1. Surrender Conference Room


This room depicted the solemn mood experienced by the British officers when they discussed Singapore’s surrender.


This room consists of 12 wax figurines of officers in the midst of a discussion, whether they should surrender Singapore to the Japanese on Feb 15, 1942.

In school, we have only been fed with information that the British surrendered Singapore to the Japanese without understanding the reason why.


You will be able to better understand the dilemma faced by the officers when they had to surrender.


In the Surrender Conference Room however, we do not only learn about the reasons behind the difficult decision to surrender Singapore.

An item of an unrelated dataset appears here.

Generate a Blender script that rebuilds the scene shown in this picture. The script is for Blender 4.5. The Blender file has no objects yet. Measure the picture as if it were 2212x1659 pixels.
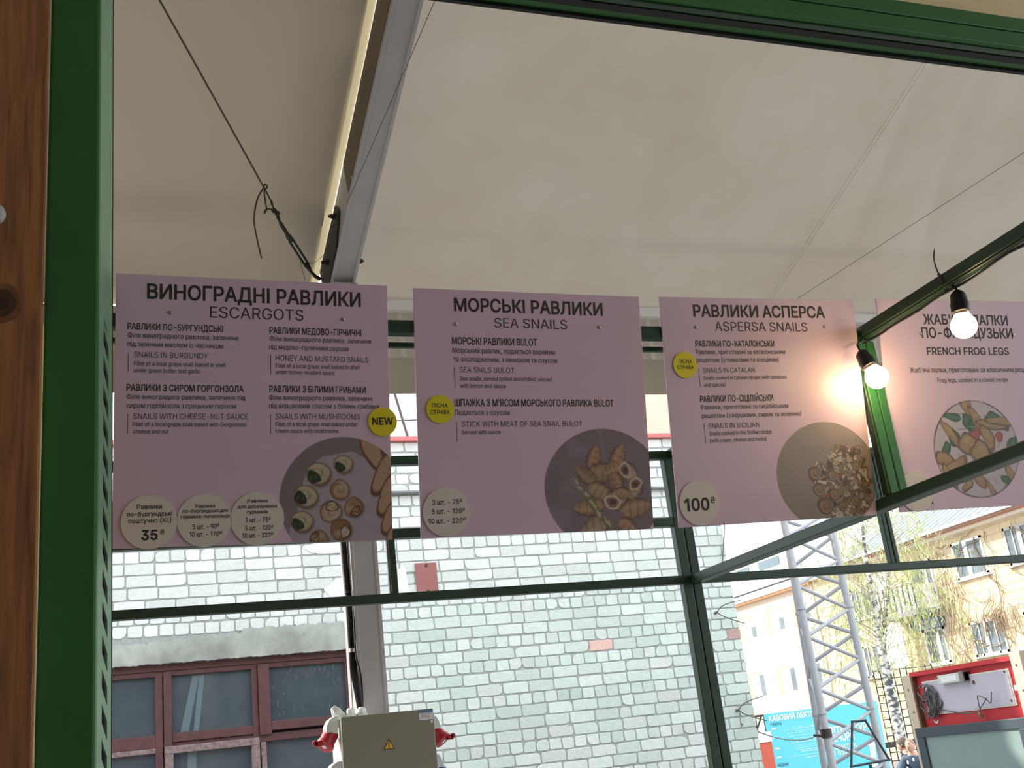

We could almost “feel” the intensity of the discussion that once took place in the room as the guide explained about the discussion that took place.

2. Communication rooms


The telephone lines could reach all the way to Kuala Lumpur.


There were several rooms that served as the communications hub of the Battlebox, where information was received and sent to Malayan battlefields and the rest of the world.


Fun fact: The guide told us that the Army had no private military line. Classified information had to go through the civilians’ telephone line.


You will feel like you are in a war movie while touring these rooms, as you can imagine the officers giving orders and communicating with the outside world.

3. Engine Room


A view inside the engine room.


Imagine staying 9 metres underground—the air will definitely feel stuffy and the power supply may even be limited!

However, the engine room has generated sufficient electricity for the bunker, allowing operations to continue even if the power was cut off in the outside world. Also, there are plenty of ventilators that allowed fresh air to enter the bunker.


When you’re here, try to spot the diagram (above) which illustrates the movement of air around the bunker.


Apart from these key features, the Battlebox also presents three videos in separate rooms to educate visitors about the events that led up to the British surrender.


This is the fire escape route that led soldiers up to the ground, located nine metres above the bunker.


Unlike other exhibitions that focus on the Japanese occupation, visitors will get an insightful experience at The Battlebox as it provides an in-depth story about why we surrendered in the first place. History buffs should not give this museum a miss!

The Battlebox is open for sneak previews from now till March 20. Tour fees are at $15 for adults and $8 for children.